Quote from wiesman02:
Every single time this market attempts to sell off, you have buyers stepping in and pushing the market back up. Every time we've been threatened with a 1% down day, we rally back.
In addition, bull markets are classic for tricking newbie traders like yourself into thinking the market is overextended because its gone up more than you think. You short, and the market goes up another 10 to 15% and you scream overextended all the way to bankrupt! Classic bull market. Its happened to me plenty of times, but not any more. Go long, and reverse after you see a clear signal to get out.
Predictions get you nowhere.
Exactly!!!! From my experience every green trader I'd ever seen come aboard our group sees a whole new world when they learn about shorting. They begin to see that the world is contrary to their belief that equities can only be bought and 'always comes back up.' That part is good. But for some unknown reason they begin to think that anything that keeps going up has to come down and begin to develop, as everyone who keeps posting on these forums for the big pullback, the opposite of 'catching a falling knife' trading.
Terms we keep trying to drill into their heads like, "trade what you see, not what you think" and "the trend is your friend" fall on mostly deaf ears. This phase is really traders' Darwinism as those who can't understand this, but more importantly, implement this into their daily trading, are wiped out and become just another market casualty.

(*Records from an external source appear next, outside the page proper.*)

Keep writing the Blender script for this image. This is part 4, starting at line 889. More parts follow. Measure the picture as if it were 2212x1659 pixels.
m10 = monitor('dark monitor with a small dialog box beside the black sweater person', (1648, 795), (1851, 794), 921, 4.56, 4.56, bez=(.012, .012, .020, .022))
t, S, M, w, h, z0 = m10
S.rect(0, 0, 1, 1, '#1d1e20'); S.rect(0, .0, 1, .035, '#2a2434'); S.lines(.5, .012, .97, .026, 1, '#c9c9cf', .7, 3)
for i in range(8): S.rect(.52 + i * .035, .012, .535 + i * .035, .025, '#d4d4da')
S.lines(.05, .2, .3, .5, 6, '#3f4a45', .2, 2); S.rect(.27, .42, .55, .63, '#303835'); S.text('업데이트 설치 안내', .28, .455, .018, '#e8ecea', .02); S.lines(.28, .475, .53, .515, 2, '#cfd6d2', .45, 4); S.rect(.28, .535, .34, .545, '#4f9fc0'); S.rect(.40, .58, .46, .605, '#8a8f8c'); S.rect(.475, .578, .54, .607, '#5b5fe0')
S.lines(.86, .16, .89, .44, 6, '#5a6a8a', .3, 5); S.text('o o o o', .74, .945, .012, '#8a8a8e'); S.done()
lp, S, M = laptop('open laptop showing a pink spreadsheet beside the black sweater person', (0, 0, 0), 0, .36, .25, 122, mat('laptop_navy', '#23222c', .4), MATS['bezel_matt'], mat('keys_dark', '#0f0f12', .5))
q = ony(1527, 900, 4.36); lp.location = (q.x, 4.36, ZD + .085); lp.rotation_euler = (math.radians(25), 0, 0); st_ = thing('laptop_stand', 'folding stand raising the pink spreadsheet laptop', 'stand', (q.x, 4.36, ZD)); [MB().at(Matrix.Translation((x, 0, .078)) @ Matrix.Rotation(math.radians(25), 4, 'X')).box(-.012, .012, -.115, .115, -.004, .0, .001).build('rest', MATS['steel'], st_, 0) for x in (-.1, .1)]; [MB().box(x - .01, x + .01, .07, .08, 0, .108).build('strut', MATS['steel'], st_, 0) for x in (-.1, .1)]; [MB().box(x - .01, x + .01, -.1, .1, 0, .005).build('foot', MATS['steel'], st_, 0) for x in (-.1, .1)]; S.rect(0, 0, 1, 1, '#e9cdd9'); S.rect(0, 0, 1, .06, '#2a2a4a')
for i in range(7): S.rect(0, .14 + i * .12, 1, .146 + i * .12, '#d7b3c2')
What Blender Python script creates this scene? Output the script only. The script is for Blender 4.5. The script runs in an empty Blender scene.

I don't know what it is. Losing money is enough motivation for me to go figure out what's wrong and take action to resolve it. Apparently negative pnl's aren't enough for everyone to see something isn't working. What's the definition of insanity? Doing the same thing over and over only to get the same result.
Just to explain it to those out there who are hell bent on shorting without exit strategies just because the world fundamentals are complete crap or whatever the reason. Bad news matters when it matters and realize for your own sake that the world is completely awash in liquidity at the moment. Between Operation Twist, LTRO, Fed dollar swap lines with the ECB (just to name a few), everyone and their great grandmothers is being begged to go into risk instruments, i.e. - out of cash. Rates are kept stupidly low intentionally and Bernanke even came right on tv and said directly to the world that they will stay so for QUITE AWHILE.
I don't know how this can be spelled out any clearer. As long as cash is extremely available and cheap AND it doesn't pay to stay in cash, banks will yield chase and go to anything else for a return. They will take all the cash the Fed / Treasury gave them to lend and park it instead as reserves with the Fed to collect interest and direct proceeds from UST sales (like those QE programs) to risk assets like equities and commodities.
This doesn't mean we'll be devoid of pullbacks. Sure, we may have a whole month or two this year similar to Sep 2011 because as always, extreme sentiment leads to swings the other way, but waiting for that big pullback is an extremely low probability play right now. This also doesn't mean to get long blindly or get long without an exit strategy. Long or short, you need an exit strategy in place at all times, but the long play is one right now where you'll be less likely to have to hit the exit at a loss.